By this point, you’ve probably noticed there is one rather important subject I still haven’t broached: my classes. They have been the sun to my dormant neurons, the unanticipated yet vital wake-up call about real world issues, my obliviousness to these matters, and myself. It was, after all, my Writing the Essay class that revealed to me how much I valued writing and subsequently willed me to change my major quite drastically.

Though there is so much more I could say, there is nothing more I need to say. Really, that was true from the beginning. Jogging this memory marathon was more for me than it was for you, and I’m content ending here. I could regale you with fantastical stories of my not-so-fantastic roommate, or with accounts of unspeakably awkward elevator encounters, or with any number of other minor grievances, but I think these stories would fall on deaf ears, not because you aren’t listening but because you already know what I’m going to say. I’ve already shared these experiences with you as they happened.

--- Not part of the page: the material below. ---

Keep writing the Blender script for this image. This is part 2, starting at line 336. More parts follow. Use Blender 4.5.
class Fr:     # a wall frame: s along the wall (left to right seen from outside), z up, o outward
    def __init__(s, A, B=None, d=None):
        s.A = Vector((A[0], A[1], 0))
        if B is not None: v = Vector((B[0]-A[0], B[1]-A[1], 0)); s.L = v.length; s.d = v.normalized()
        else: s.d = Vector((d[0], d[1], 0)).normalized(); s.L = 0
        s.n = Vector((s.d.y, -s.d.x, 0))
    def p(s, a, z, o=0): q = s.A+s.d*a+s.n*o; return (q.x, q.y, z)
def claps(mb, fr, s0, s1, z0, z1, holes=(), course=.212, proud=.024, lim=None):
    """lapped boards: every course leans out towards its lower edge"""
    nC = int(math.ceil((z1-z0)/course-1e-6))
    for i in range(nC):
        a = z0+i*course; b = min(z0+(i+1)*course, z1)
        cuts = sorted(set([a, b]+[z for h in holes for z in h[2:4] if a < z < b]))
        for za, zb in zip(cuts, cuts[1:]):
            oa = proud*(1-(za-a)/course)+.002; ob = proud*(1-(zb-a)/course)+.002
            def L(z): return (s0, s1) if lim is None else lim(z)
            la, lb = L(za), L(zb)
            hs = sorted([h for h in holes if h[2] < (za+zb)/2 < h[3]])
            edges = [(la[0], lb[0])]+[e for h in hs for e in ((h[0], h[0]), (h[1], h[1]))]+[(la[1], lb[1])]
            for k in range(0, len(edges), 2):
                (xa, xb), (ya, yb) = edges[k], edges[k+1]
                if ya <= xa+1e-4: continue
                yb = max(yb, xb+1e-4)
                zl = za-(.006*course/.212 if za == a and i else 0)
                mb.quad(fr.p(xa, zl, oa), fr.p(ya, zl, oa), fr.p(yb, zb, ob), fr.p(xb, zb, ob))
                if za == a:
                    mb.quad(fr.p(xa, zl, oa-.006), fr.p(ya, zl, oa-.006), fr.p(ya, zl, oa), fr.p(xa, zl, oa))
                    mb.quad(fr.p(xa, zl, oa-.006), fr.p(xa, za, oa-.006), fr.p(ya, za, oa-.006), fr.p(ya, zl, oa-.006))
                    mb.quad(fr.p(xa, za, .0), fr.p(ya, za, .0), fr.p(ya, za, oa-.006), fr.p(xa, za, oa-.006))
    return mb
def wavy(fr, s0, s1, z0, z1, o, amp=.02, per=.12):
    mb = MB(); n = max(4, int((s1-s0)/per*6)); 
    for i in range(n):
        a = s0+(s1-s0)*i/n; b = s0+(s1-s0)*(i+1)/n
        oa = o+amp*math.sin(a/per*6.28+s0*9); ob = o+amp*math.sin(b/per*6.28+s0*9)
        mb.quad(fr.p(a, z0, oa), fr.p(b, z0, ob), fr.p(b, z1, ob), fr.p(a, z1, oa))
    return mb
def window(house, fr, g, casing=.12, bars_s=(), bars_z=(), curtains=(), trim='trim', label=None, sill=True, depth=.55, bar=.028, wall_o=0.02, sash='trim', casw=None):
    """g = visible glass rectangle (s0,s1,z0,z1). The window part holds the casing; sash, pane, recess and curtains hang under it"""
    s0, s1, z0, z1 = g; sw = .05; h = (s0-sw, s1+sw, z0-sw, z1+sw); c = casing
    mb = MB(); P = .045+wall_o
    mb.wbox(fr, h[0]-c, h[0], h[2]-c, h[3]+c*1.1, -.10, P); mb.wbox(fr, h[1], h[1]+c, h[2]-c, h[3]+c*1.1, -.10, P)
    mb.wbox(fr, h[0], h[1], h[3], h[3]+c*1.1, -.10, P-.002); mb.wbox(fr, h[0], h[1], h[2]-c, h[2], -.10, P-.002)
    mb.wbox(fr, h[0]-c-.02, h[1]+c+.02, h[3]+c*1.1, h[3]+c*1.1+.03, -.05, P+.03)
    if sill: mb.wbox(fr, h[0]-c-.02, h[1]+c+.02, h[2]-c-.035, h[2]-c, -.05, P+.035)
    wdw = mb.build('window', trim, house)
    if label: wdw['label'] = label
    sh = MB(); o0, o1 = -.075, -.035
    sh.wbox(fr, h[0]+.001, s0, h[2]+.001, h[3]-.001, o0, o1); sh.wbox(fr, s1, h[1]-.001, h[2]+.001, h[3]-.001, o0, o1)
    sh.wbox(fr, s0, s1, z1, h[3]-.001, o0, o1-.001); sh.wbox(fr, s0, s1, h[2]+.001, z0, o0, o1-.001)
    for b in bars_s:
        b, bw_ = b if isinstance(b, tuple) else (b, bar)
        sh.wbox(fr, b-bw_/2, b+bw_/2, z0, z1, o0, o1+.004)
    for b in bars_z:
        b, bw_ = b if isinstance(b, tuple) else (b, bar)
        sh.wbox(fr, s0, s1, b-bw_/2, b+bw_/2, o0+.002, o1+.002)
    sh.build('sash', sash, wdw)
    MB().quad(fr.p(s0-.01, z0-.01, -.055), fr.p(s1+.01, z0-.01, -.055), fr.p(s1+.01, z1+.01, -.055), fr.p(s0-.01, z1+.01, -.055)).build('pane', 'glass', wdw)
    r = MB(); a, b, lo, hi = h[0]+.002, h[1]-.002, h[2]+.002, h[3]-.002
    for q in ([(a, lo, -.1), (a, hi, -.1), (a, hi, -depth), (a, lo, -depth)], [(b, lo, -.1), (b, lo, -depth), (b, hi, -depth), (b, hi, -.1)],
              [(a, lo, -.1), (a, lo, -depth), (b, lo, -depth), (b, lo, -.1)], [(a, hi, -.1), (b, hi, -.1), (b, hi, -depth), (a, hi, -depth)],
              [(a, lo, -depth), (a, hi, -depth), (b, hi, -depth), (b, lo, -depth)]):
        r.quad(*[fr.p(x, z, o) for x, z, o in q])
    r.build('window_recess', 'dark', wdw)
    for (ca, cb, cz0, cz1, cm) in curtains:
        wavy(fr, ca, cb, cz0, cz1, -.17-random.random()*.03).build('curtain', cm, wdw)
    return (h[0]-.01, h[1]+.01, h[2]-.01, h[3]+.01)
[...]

Perhaps this was a selfish letter; I wrote not so much to thank you (although I sincerely do) for the countless opportunities you’ve presented to me but to document this year in review, to put the first keepsake in my college time capsule. So, I will stop writing now, not because the Bluebook is full, or because my pen is out of ink, or because the test is over, but because I am writing a paper that has already been written — and read.